- Given data

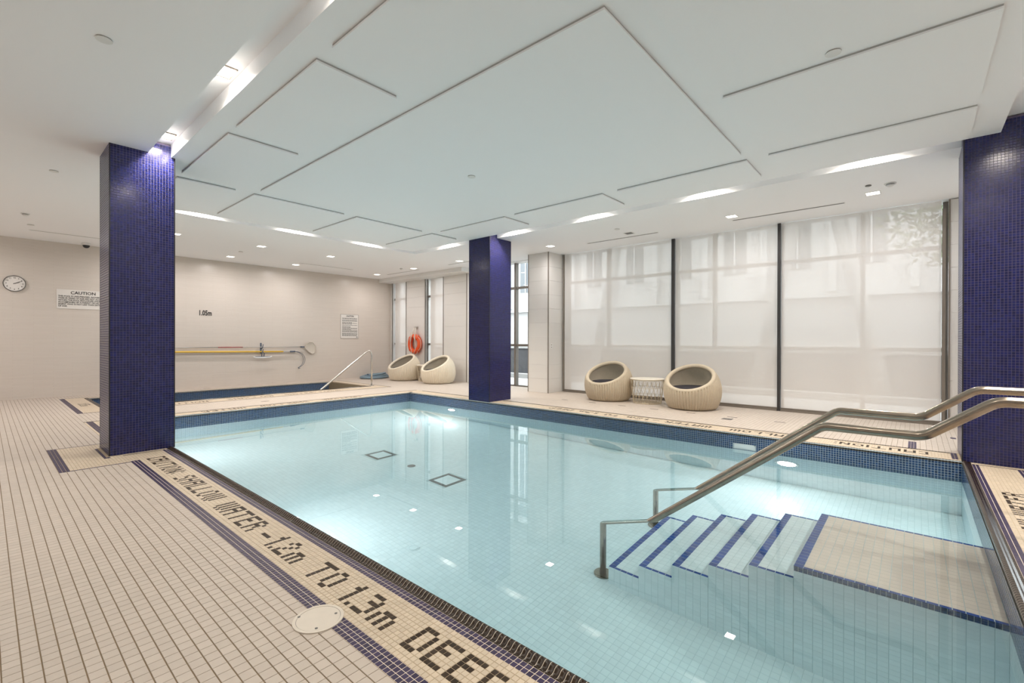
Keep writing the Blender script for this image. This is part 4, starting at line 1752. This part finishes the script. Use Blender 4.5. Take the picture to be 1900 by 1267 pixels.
ccx, ccz, cr = 0.427, 2.395, 0.163
t = thing('wall_clock', 'round white wall clock with a thin black rim', 'clock', (ccx, YB, ccz))
obj('face', MB().cyl((ccx, YB, ccz), (0, -1, 0), cr - 0.004, 0.022, 48), M['sign'], t)
obj('rim', MB().ring((ccx, YB, ccz), (0, -1, 0), cr - 0.008, cr, 0.034, 48), M['ink'], t)
for k in range(1, 13):
    a = math.radians(30 * k)
    wall_text('numeral', text_mesh(str(k), 0.036, sx=1.0, bold=0.0004), M['ink'], t, ccx + 0.118 * math.sin(a), YB - 0.0235, ccz + 0.118 * math.cos(a) - 0.012)
for nm_, ang, ln, wd in (('hour_hand', 65, 0.085, 0.0055), ('minute_hand', 59, 0.125, 0.004)):
    a = math.radians(ang)
    d_, e_ = np.array([math.sin(a), 0, math.cos(a)]), np.array([math.cos(a), 0, -math.sin(a)])
    c = np.array([ccx, YB - 0.026, ccz])
    P_ = [c - d_ * 0.02 - e_ * wd, c - d_ * 0.02 + e_ * wd, c + d_ * ln + e_ * wd * 0.4, c + d_ * ln - e_ * wd * 0.4]
    obj(nm_, MB().prism(P_, (0, 0, 0), (0, -0.002, 0)), M['ink'], t)

t = thing('wall_outlet', 'small white outlet plate low on the tiled pier', 'outlet', (8.93, 6.55, 1.13))
obj('plate', MB().box((8.895, 6.542, 1.06), (8.965, 6.552, 1.18)), M['white'], t)
for dz in (0.03, 0.085):
    obj('socket', MB().box((8.915, 6.540, 1.06 + dz - 0.012), (8.945, 6.543, 1.06 + dz + 0.012)), M['channel_mid'], t)


# ------------------------------------------------------------------ CEILING FITTINGS
def cover(x, y, r, label_, m='white', z=CEIL):
    t = thing('ceiling_cover', label_, 'cover plate', (x, y, z), 'round ceiling cover plates')
    obj('plate', MB().cyl((x, y, z - 0.010), (0, 0, 1), r, 0.005, 32), M[m], t)
    obj('gap_ring', MB().cyl((x, y, z - 0.005), (0, 0, 1), r * 0.93, 0.006, 32), M['channel_mid'], t)


cover(0.557, 4.279, 0.048, 'round white cover plate on the left ceiling, nearest the viewer')
cover(0.583, 8.104, 0.044, 'round white cover plate on the left ceiling, beside the left column')
cover(0.578, 12.245, 0.05, 'round white cover plate on the left ceiling near the back wall')
cover(4.066, 0.457, 0.050, 'large round cover plate in the right ceiling panel')
cover(4.063, 4.233, 0.050, 'small round cover plate in the big middle ceiling panel', z=CEIL - 0.028)
cover(3.910, 8.112, 0.05, 'small round cover plate on the far soffit edge')
cover(4.052, 12.14, 0.05, 'small round cover plate between the spa downlights')
cover(7.854, 4.238, 0.05, 'round cover plate near the unlit downlight')
cover(7.847, 0.485, 0.035, 'small dark speaker disc beside the right sprinkler', 'grate')


def sprinkler(x, y, label_, r=0.055):
    t = thing('smoke_detector', label_, 'smoke detector', (x, y, CEIL), 'cone shaped ceiling detectors')
    obj('base', MB().cyl((x, y, CEIL - 0.012), (0, 0, 1), r, 0.012, 28), M['white'], t)
    obj('vent_ring', MB().cyl((x, y, CEIL - 0.020), (0, 0, 1), r * 0.70, 0.008, 28), M['grate'], t)
    obj('cap', MB().cyl((x, y, CEIL - 0.042), (0, 0, 1), r * 0.42, 0.022, 28, r2=r * 0.80), M['white'], t)


sprinkler(0.466, 11.212, 'cone shaped detector on the left ceiling by the back wall')
sprinkler(7.931, 0.258, 'cone shaped detector on the ceiling left of the right column', 0.065)
sprinkler(8.071, 11.353, 'cone shaped detector on the ceiling above the far chairs')
t = thing('dome_camera', 'small dark dome camera on the ceiling by the back wall', 'camera', (1.484, 13.646, CEIL))
obj('base', MB().cyl((1.484, 13.646, CEIL - 0.05), (0, 0, 1), 0.075, 0.05, 28), M['white'], t)
dv, df = [], []
for j in range(6):
    a = j / 5 * math.pi / 2
    for k in range(24):
        p_ = 2 * math.pi * k / 24
        dv.append((1.484 + 0.062 * math.cos(a) * math.cos(p_), 13.646 + 0.062 * math.cos(a) * math.sin(p_), CEIL - 0.05 - 0.062 * math.sin(a)))
for j in range(5):
    for k in range(24):
        df.append((j * 24 + (k + 1) % 24, j * 24 + k, (j + 1) * 24 + k, (j + 1) * 24 + (k + 1) % 24))
obj('dome', MB().add(dv, df, True), M['black'], t)


def diffuser(x0, x1, y0, y1, label_):
    t = thing('linear_diffuser', label_, 'air vent', ((x0 + x1) / 2, (y0 + y1) / 2, CEIL), 'slim slot air vents')
    e = 0.012
    fr = MB().box((x0 - e, y0 - e, CEIL - 0.003), (x1 + e, y0, CEIL + 0.004)).box((x0 - e, y1, CEIL - 0.003), (x1 + e, y1 + e, CEIL + 0.004))
    fr.box((x0 - e, y0, CEIL - 0.003), (x0, y1, CEIL + 0.004)).box((x1, y0, CEIL - 0.003), (x1 + e, y1, CEIL + 0.004))
    obj('frame', fr, M['white'], t)
    obj('slot', MB().box((x0, y0, CEIL - 0.0015), (x1, y1, CEIL + 0.004)), M['black'], t)


diffuser(8.585, 8.625, 3.77, 5.35, 'thin black slot vent in the ceiling before the left wide shade')
diffuser(8.575, 8.620, 0.82, 2.40, 'thin black slot vent in the ceiling before the right wide shade')
diffuser(8.535, 8.565, 11.16, 12.79, 'thin black slot vent above the far rattan chairs')
diffuser(8.50, 8.53, 8.20, 9.79, 'thin black slot vent partly behind the middle column')
diffuser(0.59, 2.20, 12.80, 12.83, 'thin black slot vent along the back wall, left of the column')
diffuser(5.69, 7.27, 12.65, 12.68, 'thin black slot vent along the back wall, above the notice')

# ------------------------------------------------------------------ DECK FITTINGS
lx, ly = 0.988, 2.009
t = thing('deck_lid', 'round cream access lid with three screws set in the near deck', 'lid', (lx, ly, 0))
obj('collar', MB().ring((lx, ly, -0.002), (0, 0, 1), 0.0935, 0.107, 0.007, 64), M['lid'], t)
obj('gap', MB().ring((lx, ly, -0.002), (0, 0, 1), 0.0915, 0.0940, 0.0055, 64), M['grate'], t)
obj('cover', MB().cyl((lx, ly, -0.002), (0, 0, 1), 0.0918, 0.0065, 64), M['lid'], t)
for (x, y) in ((0.934, 2.083), (1.058, 1.985), (0.947, 1.945)):
    obj('screw', MB().cyl((x, y, 0.004), (0, 0, 1), 0.0065, 0.0012, 14), M['grate'], t)
t = thing('floor_drain', 'small square grey drain grate in the deck by the right chair', 'drain', (7.84, 2.265, 0))
obj('frame', MB().box((7.765, 2.19, -0.002), (7.915, 2.34, 0.0012)), M['stone'], t)
for k in range(7):
    y = 2.205 + k * 0.02
    obj('bar', MB().box((7.78, y, 0.0012), (7.90, y + 0.010, 0.003)), M['steel'], t)

# ------------------------------------------------------------------ OUTDOORS
struct('ground', MB().box((9.76, -40, -0.25), (60, 60, -0.05)), M['asphalt'])
kb = obj('kerb', MB().box((12.2, -30, -0.05), (12.5, 50, 0.10)), M['concrete'])
tag(kb, 'pale street kerb outside the clear window', 'kerb')
rw = obj('planter_wall', MB().box((13.4, -30, -0.05), (13.8, 50, 0.95)), M['stone'])
tag(rw, 'dark stone planter wall outside the clear window', 'wall')
cp_ = obj('ledge', MB().box((13.35, -30, 0.95), (13.9, 50, 1.05)), M['concrete'], rw)
b = thing('building', 'pale building with tall windows across the street', 'building', (22, 12, 0))
obj('wall', MB().box((22, -6, 3.0), (30, 40, 14)), M['facade'], b)
obj('base', MB().box((22.3, -6, -0.05), (30, 40, 3.0)), M['concrete'], b)
for k in range(18):
    y = -4.0 + 2.4 * k
    f_ = obj('window', MB().box((21.95, y, 4.2), (22.05, y + 0.9, 9.4)), M['farglass'], b)
    obj('mullion', MB().box((21.90, y + 0.42, 4.2), (21.96, y + 0.48, 9.4)), M['facade'], f_)
    obj('fin', MB().box((21.6, y + 1.5, 3.2), (22.0, y + 1.75, 13)), M['facade'], b)
for (p0, p1, w_) in (((13.0, 3.1, -0.05), (13.0, 2.2, 4.35), 'middle'), ((13.0, 0.5, -0.05), (13.0, 1.4, 4.35), 'right'), ((13.0, 7.9, -0.05), (13.0, 7.0, 4.35), 'left')):
    s_ = obj('leaning_strut', MB().tube([p0, p1], 0.16, 12), M['concrete'])
    tag(s_, 'slanted concrete strut outside, seen through the %s wide shade' % w_, 'strut')
canopy = obj('canopy_beam', MB().box((12.6, -6, 4.6), (13.4, 12, 5.1)), M['concrete'])
tag(canopy, 'horizontal canopy beam outside above the shades', 'beam')
tr_ = thing('street_tree', 'leafy street tree outside, seen through the right shade', 'tree', (15.5, -1.2, 0))
obj('trunk', MB().tube([(15.5, -1.2, -0.05), (15.45, -1.1, 1.8), (15.6, -1.25, 3.6), (15.5, -1.0, 5.2)], [0.18, 0.15, 0.11, 0.05], 10), M['bark'], tr_)
lf = MB()
rr = random.Random(11)
for k in range(1600):
    a, e_ = rr.uniform(0, 6.283), rr.uniform(-1, 1)
    r = 2.0 * rr.random() ** 0.4
    c = np.array([15.5 + r * math.cos(a) * math.sqrt(1 - e_ * e_), -1.2 + r * math.sin(a) * math.sqrt(1 - e_ * e_), 4.4 + 1.5 * r / 2 * e_])
    u = np.array([rr.gauss(0, 1) for _ in range(3)])
    u /= np.linalg.norm(u)
    v = np.cross(u, [rr.gauss(0, 1) for _ in range(3)])
    v /= np.linalg.norm(v)
    lf.add([c - u * 0.11, c + v * 0.05, c + u * 0.11, c - v * 0.05], [(0, 1, 2, 3)])
obj('crown', lf, M['leaf'], tr_, kind='stuff')

# ------------------------------------------------------------------ refracted lamp light reaches the tiles under water
for o in (wat, sw):
    o.cycles.is_caustics_caster = True


def receivers(o):
    for ch in o.children:
        if ch.type == 'MESH':
            ch.cycles.is_caustics_receiver = True
        receivers(ch)


receivers(pool)
receivers(spa)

- Short problem
Starting at the top of the listing above, please restate word for word each line up to and including the one that holds "obj(nm_, MB().prism(P_, (0, 0, 0), (0, -0.002, 0)), M['ink'], t)", omitting every image.

- Worked answer
Keep writing the Blender script for this image. This is part 4, starting at line 1752. This part finishes the script. Use Blender 4.5. Take the picture to be 1900 by 1267 pixels.
ccx, ccz, cr = 0.427, 2.395, 0.163
t = thing('wall_clock', 'round white wall clock with a thin black rim', 'clock', (ccx, YB, ccz))
obj('face', MB().cyl((ccx, YB, ccz), (0, -1, 0), cr - 0.004, 0.022, 48), M['sign'], t)
obj('rim', MB().ring((ccx, YB, ccz), (0, -1, 0), cr - 0.008, cr, 0.034, 48), M['ink'], t)
for k in range(1, 13):
    a = math.radians(30 * k)
    wall_text('numeral', text_mesh(str(k), 0.036, sx=1.0, bold=0.0004), M['ink'], t, ccx + 0.118 * math.sin(a), YB - 0.0235, ccz + 0.118 * math.cos(a) - 0.012)
for nm_, ang, ln, wd in (('hour_hand', 65, 0.085, 0.0055), ('minute_hand', 59, 0.125, 0.004)):
    a = math.radians(ang)
    d_, e_ = np.array([math.sin(a), 0, math.cos(a)]), np.array([math.cos(a), 0, -math.sin(a)])
    c = np.array([ccx, YB - 0.026, ccz])
    P_ = [c - d_ * 0.02 - e_ * wd, c - d_ * 0.02 + e_ * wd, c + d_ * ln + e_ * wd * 0.4, c + d_ * ln - e_ * wd * 0.4]
    obj(nm_, MB().prism(P_, (0, 0, 0), (0, -0.002, 0)), M['ink'], t)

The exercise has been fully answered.